Like bookends holding together the central conversation pit and its accompanying blocks of deschampsia, Giubbilei included two matched blocks of planting in subdued deep red, bronze and purple: feathery bronze fennel, spires of Salvia nemorosa 'Caradonna', two purplish black bearded iris ('Superstition' and 'Black Swan'), the dark-flowered astrantias 'Claret' and 'Hadspen Blood' and a particularly handsome peony called 'Buckeye Belle'. It was a nice combination, but we've seen a lot of this particular palette since Piet Oudolf and Arne Maynard first used it in the garden they made for Gardens Illustrated in May 2000.

That garden got Best in Show and it deserved it, for it embodied an important shift in gear. So, even more so, did Christopher Bradley-Hole's garden of 1997, perhaps the best show garden that has ever come to Chelsea. Bradley-Hole, an architect by training, was the first person to use modern materials at Chelsea: stainless steel, plate glass, superbly cut stone. That was a massive gear change. It's not that you are looking for novelty. Novelty for its own sake is an empty concept. But each year at Chelsea, you hope you will see something that stops you in your tracks, makes you think, stirs up the passions.

The closest I got to that with the show gardens (only three gold medals were awarded, so nobody can pretend it was a vintage year for design) was when I stood before Thomas Hoblyn's evocation of a bog garden. Evocation was the word. It wasn't ramming messages down my throat. It wasn't pretending to be ecologically correct. Though it used reclaimed materials, sheep's wool, fallen timber, composted greenwaste, road sweepings, furnace ash etc etc, it didn't bore on about sustainability. Hoblyn happily (and very successfully I thought) mixed British natives such as pond sedge, soft rush, common reed and bulrush with plants from North Carolina: stunning stands of American pitcher plants (Sarracenia flava), their huge vase-shaped pitchers glowing in mustard yellow.

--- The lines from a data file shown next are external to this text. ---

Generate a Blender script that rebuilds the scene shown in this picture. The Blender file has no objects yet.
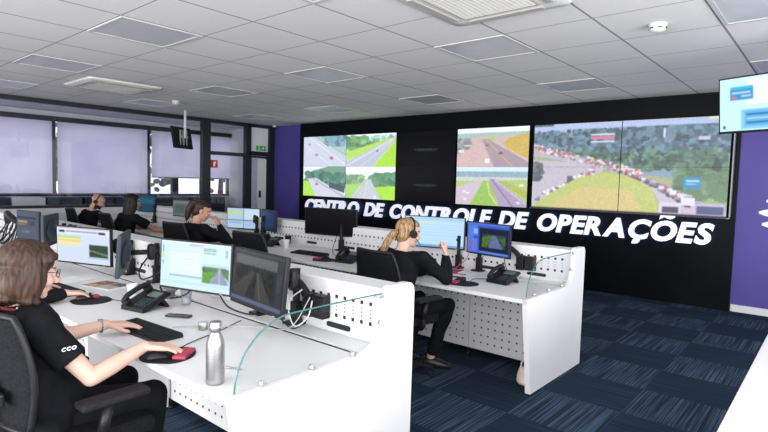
import bpy, bmesh, math, random
import numpy as np
from mathutils import Vector, Matrix, noise
random.seed(7)
rng = np.random.default_rng(7)
R = math.radians
scene = bpy.context.scene
COL = scene.collection
V = Vector

# ---------------------------------------------------------------- camera
cam_d = bpy.data.cameras.new('camera'); cam = bpy.data.objects.new('camera', cam_d); COL.objects.link(cam)
cam_d.sensor_fit = 'HORIZONTAL'; cam_d.sensor_width = 36.0; cam_d.lens = 36.0 * 530.27 / 768.0
cam_d.clip_start = 0.05; cam_d.clip_end = 200
_r = V((0.75710522, 0.65274075, 0.02685496)); _d = V((0.06214392, -0.03103743, -0.99758449)); _f = V((-0.65033054, 0.7569453, -0.06406247))
_m = Matrix.Identity(4)
for _i in range(3):
    _m[_i][0] = _r[_i]; _m[_i][1] = -_d[_i]; _m[_i][2] = -_f[_i]
_m[0][3], _m[1][3], _m[2][3] = 0, 0, 1.55
cam.matrix_world = _m
scene.camera = cam

# ---------------------------------------------------------------- world, lights, exposure
world = bpy.data.worlds.new('daylight'); scene.world = world; world.use_nodes = True
bg = world.node_tree.nodes['Background']; bg.inputs[0].default_value = (0.93, 0.95, 1.0, 1); bg.inputs[1].default_value = 1.75

def area(name, loc, target, sx, sy, power, color=(1, 1, 1)):
    l = bpy.data.lights.new(name, 'AREA'); l.shape = 'RECTANGLE'; l.size = sx; l.size_y = sy; l.energy = power; l.color = color
    o = bpy.data.objects.new(name, l); COL.objects.link(o); o.location = loc
    o.rotation_euler = (V(target) - V(loc)).to_track_quat('-Z', 'Y').to_euler()
    return o
area('ceiling_fill_rear', (-2.0, -3.7, 1.3), (-3.0, 3.0, 4.2), 8.0, 2.0, 620, (1.0, 0.98, 0.96))  # added upward fill behind the camera to brighten the ceiling, like bounced daylight
area('window_light_right', (2.5, 1.5, 1.3), (-4.0, 3.2, 2.2), 5.5, 2.0, 250, (1.0, 0.98, 0.97))
vs = scene.view_settings
scene.display_settings.display_device = 'sRGB'
vs.view_transform = 'Standard'; vs.look = 'None'; vs.gamma = 1.0; vs.exposure = 0.0; vs.use_curve_mapping = False

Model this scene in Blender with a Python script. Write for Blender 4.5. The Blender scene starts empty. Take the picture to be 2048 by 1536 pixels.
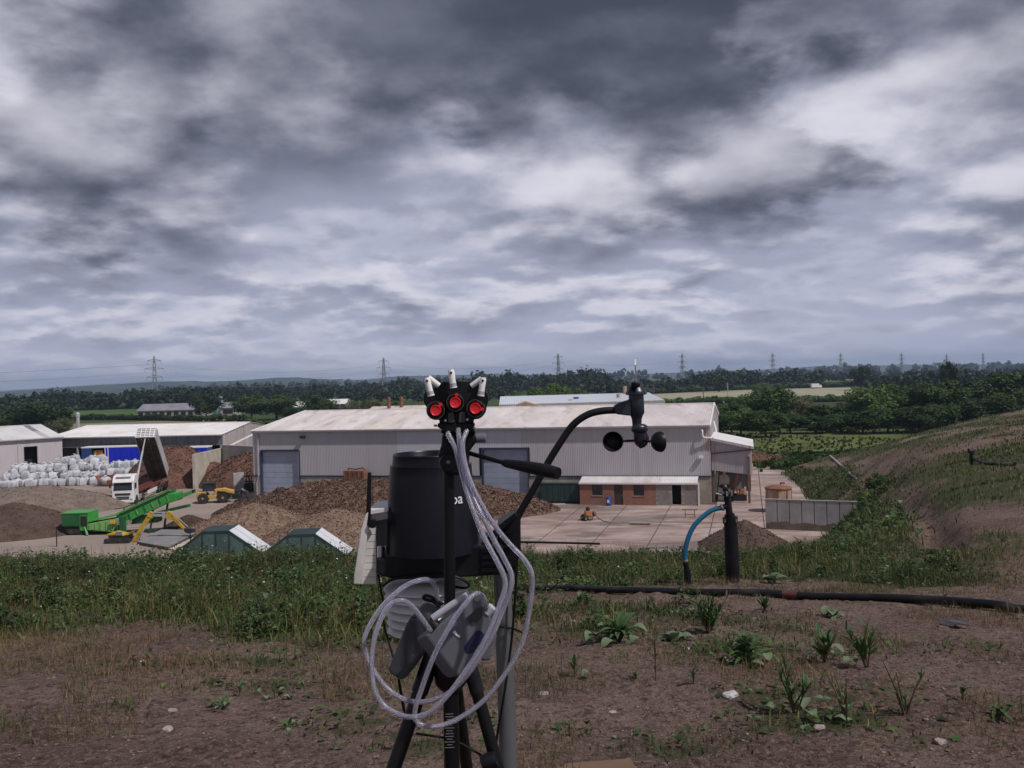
import bpy, bmesh, math, random
import numpy as np
from mathutils import Vector, Matrix, Euler

R = math.radians
random.seed(7)
rng = np.random.default_rng(11)
SC = bpy.context.scene
COL = SC.collection

# ------------------------------------------------------------------ camera
FPX = 1800.0                      # focal length in pixels of the 2048 px wide photograph
CAMH = 14.0                       # eye height over the yard
PITCH = -0.32
ROLL = -1.55
cam_d = bpy.data.cameras.new('camera')
cam_d.sensor_width = 36.0
cam_d.lens = 36.0 * FPX / 2048.0
cam_d.clip_start = 0.05
cam_d.clip_end = 20000.0
cam = bpy.data.objects.new('camera', cam_d)
COL.objects.link(cam)
CAMM = Matrix.Translation((0, 0, CAMH)) @ Matrix.Rotation(R(90 + PITCH), 4, 'X') @ Matrix.Rotation(R(ROLL), 4, 'Z')
cam.matrix_world = CAMM
SC.camera = cam
SC.view_settings.view_transform = 'Standard'
SC.view_settings.look = 'None'
SC.view_settings.gamma = 1.0
SC.view_settings.exposure = 0.0
SC.view_settings.use_curve_mapping = False

# ------------------------------------------------------------------ sun and sky
SUN = Vector((0.62, -0.42, 1.0)).normalized()
sun_d = bpy.data.lights.new('sun', 'SUN')
sun_d.energy = 3.5
sun_d.angle = R(1.5)
sun_d.color = (1.0, 0.94, 0.89)
sun = bpy.data.objects.new('sun', sun_d)
COL.objects.link(sun)
sun.rotation_euler = SUN.to_track_quat('Z', 'Y').to_euler()
sun.location = (40, -60, 90)

W = bpy.data.worlds.new('World')
SC.world = W
W.use_nodes = True
wn = W.node_tree.nodes
wl = W.node_tree.links
wn.clear()


def wnode(t, **kw):
    n = wn.new(t)
    for k, v in kw.items():
        setattr(n, k, v)
    return n


def wmath(op, a, b=None, c=None):
    n = wnode('ShaderNodeMath', operation=op)
    for i, v in enumerate((a, b, c)):
        if v is None:
            continue
        if isinstance(v, (int, float)):
            n.inputs[i].default_value = v
        else:
            wl.new(v, n.inputs[i])
    return n.outputs[0]


def wramp(fac, stops, ip='LINEAR'):
    n = wnode('ShaderNodeValToRGB')
    n.color_ramp.interpolation = ip
    e = n.color_ramp.elements
    while len(e) < len(stops):
        e.new(0.5)
    for el, (p, c) in zip(e, stops):
        el.position = p
        el.color = (c[0], c[1], c[2], 1)
    wl.new(fac, n.inputs[0])
    return n.outputs[0]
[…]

After working as a head gardener in Devon, Hoblyn trained at Kew and, as part of his work there, studied the bog plants of Carolina. I didn't know this when I first saw his garden, but it explains to some extent why I believed in it. It started from the right place. It was wonderfully calm, and the planting, though restrained, was full of texture and detail. Though the prevailing colours were mustard yellow (the sarracenias) and blue (from iris) he had scattered in a few drifts of North American columbines (Aquilegia canadensis). That was a master stroke. They are taller, airier than our own aquilegias and the soft yellow and red of the flowers gave just the right amount of complexity to the planting. After his much smaller Urban Garden won a Gold last year, Hoblyn may be disappointed with this year's Silver (I thought he deserved better) but I'm sure I won't be the only one who remembers it as a shaft of heart and beauty in a year when we need it most.